Friday, November 21, 2008

To take a picture

Everybody hates tourists, I think, but no one hates them more than an expatriate, long-term foreign resident. Stumbling through the city with their nose in a map, getting swindled by every street-seller around (and enjoying it), desperately seeking anyone who speaks their language, finding respite at McDonald's, and ending most nights drunkenly stumbling through the streets back to whatever overly-expensive room they've booked . . .

Alright, I can't say that I haven't been there. I've been that tourist, through multiple countries, and I enjoyed it a great deal. There's something to be said for that stereotypical study-abroad Euro-trip, swapping blandly similar travel stories with other obvious Americans on the train from Brussels to Paris, hoping that your next hostel-mate will be British or Australian- you know, something different - and not just another kid from Ohio on a weekend excursion from his "totally cultural pottery-making course" in Florence. Passport stamps, bottle caps, and Irish pubs in every damn city on the planet . . . I'm happy it happened, and even happier it's over.

And now I am that cranky expatriate (having skipped a step from 'tourist' to 'traveler'), and a significant part of becoming that expatriate is rejecting everything about being a tourist. The biggest problem with this rejection, so far, is photography. When I was a tourist roaming through Greece, I probably took 2,0000 pictures of everything from temple ruins to villagers drinking ouzo. It was expected, I think, andIfelt no shame doing so. I was protected by a dozen other Americans doing the exact same thing. I was there for five weeks, had no idea if I would be back, and wanted to capture absolutely everything.
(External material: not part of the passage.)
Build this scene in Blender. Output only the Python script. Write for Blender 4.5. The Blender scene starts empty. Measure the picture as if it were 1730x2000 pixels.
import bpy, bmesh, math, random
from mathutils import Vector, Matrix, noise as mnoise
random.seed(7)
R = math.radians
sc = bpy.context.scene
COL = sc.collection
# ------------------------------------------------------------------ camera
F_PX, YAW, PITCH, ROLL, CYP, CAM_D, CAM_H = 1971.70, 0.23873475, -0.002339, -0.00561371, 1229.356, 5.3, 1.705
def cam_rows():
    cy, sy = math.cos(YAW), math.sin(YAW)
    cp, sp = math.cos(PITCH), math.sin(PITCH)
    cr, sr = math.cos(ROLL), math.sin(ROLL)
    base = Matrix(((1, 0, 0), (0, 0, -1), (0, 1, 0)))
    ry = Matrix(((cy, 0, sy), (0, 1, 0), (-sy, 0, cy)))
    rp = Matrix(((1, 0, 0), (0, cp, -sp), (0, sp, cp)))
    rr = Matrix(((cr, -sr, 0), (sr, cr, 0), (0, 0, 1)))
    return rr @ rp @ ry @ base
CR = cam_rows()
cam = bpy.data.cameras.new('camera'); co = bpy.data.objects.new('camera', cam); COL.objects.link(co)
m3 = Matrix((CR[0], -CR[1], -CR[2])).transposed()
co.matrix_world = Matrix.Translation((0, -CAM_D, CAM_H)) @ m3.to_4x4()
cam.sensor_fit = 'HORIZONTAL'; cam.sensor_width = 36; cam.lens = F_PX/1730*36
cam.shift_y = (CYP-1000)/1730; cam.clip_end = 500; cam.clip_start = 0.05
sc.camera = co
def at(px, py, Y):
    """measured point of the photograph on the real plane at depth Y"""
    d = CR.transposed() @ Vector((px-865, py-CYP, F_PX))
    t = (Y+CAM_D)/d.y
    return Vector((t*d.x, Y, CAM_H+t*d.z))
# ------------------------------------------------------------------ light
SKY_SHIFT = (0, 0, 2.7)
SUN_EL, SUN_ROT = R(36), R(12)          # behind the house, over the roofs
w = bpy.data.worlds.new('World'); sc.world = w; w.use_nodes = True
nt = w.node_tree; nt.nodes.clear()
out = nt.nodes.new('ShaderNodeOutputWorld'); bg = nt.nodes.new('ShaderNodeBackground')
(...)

Living in a place changed my perspective. Macedonia really lacks tourism, especially in the late fall, so anyone snapping photographs stands out. Moreover, people quit becoming just part of the scenery. When I was a tourist, my goal was to find as many "authentic" pictures as possible:

Look, an old man in a cap and sweater drinking a Guinness in a pub! That is sooo Ireland! *click* An old Greek woman in a shawl in front of the church! *click* People sitting at a French cafe! *click*

And so on, and so on, until now. There are a lot of things that I would love to take pictures of here, and I haven't. Old villagers riding side-saddle on a donkey down a mountain trail, shopkeepers in the Old Town selling their wares . . . but I don't. It feels wrong. Maybe I'll move past this, into a more analytical, journalistic, documentary way of thinking that allows me to take pictures of everything once again. For now, though, I can't.

That villager isn't a postcard, he's a person. I could speak to him in his own language (a little), perhaps be invited into his home to share a little rakija. I'm living in this country, not hopping on a tour bus to move along to the next stop. That shopkeeper isn't just a bit of quaintness in his run-down shop. He's someone with a family to support, with a job to do, whom I'll probably pass numerous times as I walk around that part of the city. And I am not trying to say that they would be angry to be the subjects of a photograph; far from it, they would probably appreciate the novelty: "Why on earth is this silly foreigner taking my picture? Odd". Like I said, there aren't many tourists in Macedonia.

I just can't bring myself to it. It's like saying "You are foreign, curious, completely alien from my way of life." And that's probably really more of a comment on me, than anything else - I want to integrate, I want it all to be so normal that I don't feel the need to take a picture of it. It's all very conscious on my part, and probably all a foolish way of thinking that I'll come to regret. I usually have to waffle between two extremes before I settle in that happy middle.

So, to summarize:

I apologize for the lack of villagers riding donkeys. They'll be coming soon, I hope.